Pinter was born in East London in 1930. In 1949, inspired by the works of Beckett, he published his first poems under the pen name Harold Pinta. He studied acting at the Royal Academy of Dramatic Arts and the Central School of Speech and Drama, and began touring Ireland with a Shakespeare company and working in provincial repertory theatres in England.
Pinter wrote his first play, The Room, in 1957. It features many motifs that would be common in his oeuvre, including a situation that seems quotidian but is charged with ambiguity and menace.

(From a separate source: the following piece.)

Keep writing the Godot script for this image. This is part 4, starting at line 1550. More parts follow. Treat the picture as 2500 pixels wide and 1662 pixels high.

Pinter then went on to The Birthday Party, a play of muted anxiety and tension that bordered on the theater of the absurd. It remains one of Pinter’s most successful full-length plays, and it is considered the first of his “comedy of menace” pieces. Other popular plays in the next few years were The Homecoming, The Caretaker (1960), Old Times (1970), No Man's Land (1975), and Betrayal (1978). Pinter continued to compose plays but also tried his hand at poetry, screenwriting, and directing.
It Is Here by Harold Pinter
A thoughtful poem which uses sense imagery in order to explore a relationship between two people.
What sound was that?
I turn away, into the shaking room.
What was that sound that came in on the dark?
What is this maze of light it leaves us in?
What is this stance we take,
To turn away and then turn back?
What did we hear?
It was the breath we took when we first met.
Listen. It is here.
The poem starts with a mysterious tone of the speaker where he realises there is a sound in the room. Perhaps the speaker is lost in thought, probably melancholy from being separated from his beloved. Though he cannot see who it is, he feels that the sound is enough instead of the presence of the beloved. The poem conveys that he can live all the rest of his days with just her memory.